C’è sempre chi arriva dopo

Sabato, 04 aprile 2009

La contrattazione aziendale fa ancora paura? Alla Cgil sembra proprio di si.
Già nel 1953 la Cgil si dichiarò fermamente contrario alla proposta avanzata dalla Cisl di articolare la contrattazione del salario per settori produttivi o per azienda, spostando a questi due livelli l'iniziativa contrattuale che, superando il busto rigido della contrattazione nazionale, andava quindi a collegare le retribuzioni alla produttività e alla professionalità.
Giuseppe Di Vittorio accusò esplicitamente la Cisl di voler strappare quella solidarietà che univa i lavoratori all'interno delle categorie grazie al contratto nazionale, di mettere a repentaglio il reddito dei lavoratori collegando salario a produttività e di subordinarli all'interesse delle aziende.
Ci volle del tempo; poi la pratica della contrattazione articolata, ostacolata nelle fabbriche dai sindacalisti della Cgil, si impose in tutti i settori e comparti del lavoro producendo contratti aziendali e provinciali diffondendo la presenza sindacale. Questa vituperata svolta fu la carta vincente del sindacalismo italiano, assieme alla sua capacità di considerare gli interessi generali del Paese come propri dei lavoratori. Una delle regioni dove più ha dato frutti è proprio il nostro Veneto.
Oggi, a distanza di più di mezzo secolo, se facessimo un referendum tra gli attivisti e gli iscritti a qualsiasi sindacato ben difficilmente troveremmo qualcuno disponibile a rinunciare alla contrattazione articolata e di portare tutto sotto l'ombrello del contratto nazionale di settore.

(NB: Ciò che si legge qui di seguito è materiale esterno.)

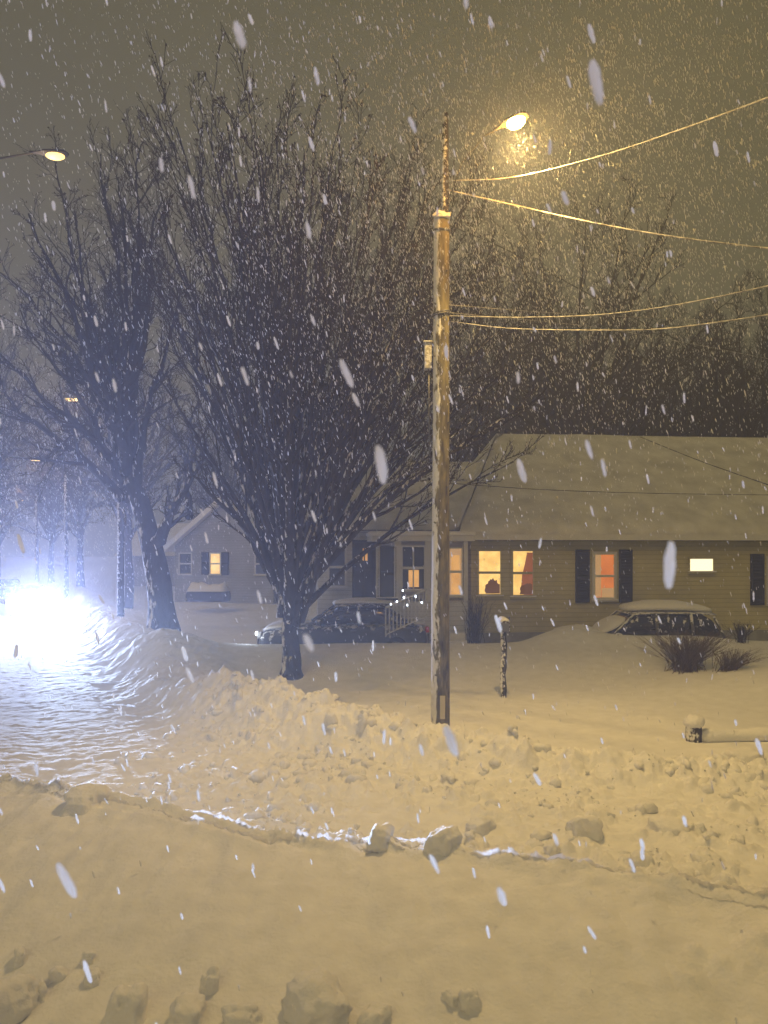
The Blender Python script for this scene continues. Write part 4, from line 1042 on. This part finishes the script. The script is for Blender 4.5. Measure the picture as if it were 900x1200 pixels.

Così la paura sembrava passata. tant'è che negli anni '90 si è avviata prima una discussione e poi una comune idea di cambiare un'altra volta il sistema contrattuale. Lo scorso anno Cisl, Cgil e Uil convennero in una proposta condivisa di riforma finalizzata a dare più aria, più spazio, più consistenza alla contrattazione nelle aziende e nei territori.
Da qui l'apertura di un tavolo di trattativa dove Confindustria, dopo tante perplessità, ha accettato di parteciparvi con una reale volontà di arrivare ad un accordo: ciò che è avvenuto il 22 gennaio scorso con la firma di tutti, ad eccezione di quella della Cgil, auto-esclusasi nelle ultime battute della trattativa. La svolta, il cambiamento che impone una riforma anche del modo di fare sindacato (così ne parla Pietro Ichino) torna a fare paura.
Le argomentazioni, a parte le scontate diverse interpretazioni "tecniche", espresse dalla confederazione di Epifani, non sono infatti dissimili a quelle del 1953. Magari con una terminologia un po' più moderna e meno da scontro tra grandi ideologie, ma siamo sempre sulle stesse cose: il salario che non viene tutelato, la divisione dei lavoratori e via così.
In effetti, a differenza del 1953, il no è dettato da altre ragioni, principalmente quella di fare opposizione politica al governo.
Noi intanto, nel mentre siamo impegnati ogni giorno a costruire la rete di protezione sociale contro la crisi, stiamo preparando i nostri quadri e dirigenti a coltivare al meglio le grandi opportunità che la riforma rende disponibili.
Tra qualche anno, quando la nuova contrattualità sarà pratica attiva e non oggetto di conflitto politico, tutti avranno modo di rivedere i loro giudizi e dimenticare le paure.
In fin dei conti c'è sempre qualcuno che arriva dopo.